Sabrina Muysken
Born and raised in Sydney’s North Shore suburb of Willoughby, Matthew Reilly is proudly one of the community’s greatest success stories. Having sold over seven million copies of his novels worldwide, in over 20 languages, the gifted author is a regular on the New York Times Best Sellers list.
During his youth Reilly attended school at Milsons Point based St Aloysius’ College. He went on to study, and graduate from, Law at the University of New South Wales. It was around this time that he wrote and famously self-published his first novel, Contest.
After receiving rejections from every major Australian publishing house, Reilly used a bank loan to self-publish a mere 1000 copies of the novel, which he then sold to various bookshops throughout Sydney. Reilly’s blind faith paid off when a Pan Macmillan Commissioning Editor happened to come across the book in one of those stores, immediately recognising the budding writer’s talent.
“I knew Contest had the goods,” Mathew says.
“I just wanted to get it noticed. I knew that publishers checked out bookshops so that’s where I needed my book to be.”
Today, Reilly has authored over a dozen novels and novellas that are known for their fast pace, detailed narratives and twisting plots. Interestingly, those original self-published editions of Contest have now become much sought after collector’s items.

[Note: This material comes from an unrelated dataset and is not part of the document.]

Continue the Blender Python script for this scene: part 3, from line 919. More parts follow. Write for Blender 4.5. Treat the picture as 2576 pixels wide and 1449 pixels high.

Reilly’s most recent release,The Four Legendary Kingdoms, is the long-awaited fourth installment to the highly popular Jack West series. For fans of the action-thrillers it has been a long seven years between drinks. After taking a much needed break from the series – Reilly wrote the first three novels back-to-back – the author is confident that the latest addition will quench readers’ thirst.
“When you get to a certain point in a series, you need to raise the stakes and lift the book to a new level. This is a story that starts right out of the gate like a bullet and it’s non-stop from there. There is no build in The Four Legendary Kingdoms. Jack wakes up on page one, captured and in a cell and off we go from there.”
If the success of Reilly’s previous books are anything to go by, the reception of The Four Legendary Kingdoms will be nothing short of widespread acclaim. And the success of the Jack West series has not gone unnoticed. ABC US Network Television has already optioned the rights for a TV series to be made based on the beloved character. Coincidentally, the producer taking on the novel’s re-imagination to fit television screens previously produced one of Reilly’s favourite films, Speed. Ironically, it is this very blockbuster’s sequel that Reilly cites when reasoning why he has left some of his stories to be stand-alone books.
“A sequel, to me, has to be better than the book before it. It has to add to it, bring us new characters… Speed is one of my favourite movies but Speed 2 in its own way tarnishes the original by being such a disappointing sequel. I think my fans know that I’m honest and keen enough to make sure that a sequel has got to do something better than the first one.”
Despite confessing to being a movie buff, Reilly admits there is truth to the idea that no screen adaptation could ever surpass an original book. At most, he believes, an adaptation can strive to be equally well put-together.
“You could literally count on one hand, I think, the movie versions which are as good as the books they were based on…There is so much more texture in a book. There is 400 pages where you can jump in and out of different characters’ heads. In a film, you are very limited by time and money. It costs big dollars to make big action scenes. But when you write a book, you can create the wildest and biggest action scenes you like and it doesn’t cost you a cent, the only limit is the limit of your imagination! To me, a book is always going to have more depth.”
When asked on where he finds the inspiration for his own stories, Reilly’s answer is surprisingly simple.
“I actually write the stories that I would want to read myself or stories that I would go and sit in the movie cinema and watch… I write to entertain.”
Matthew Reilly’s ‘The Four Legendary Kingdoms’ is available now.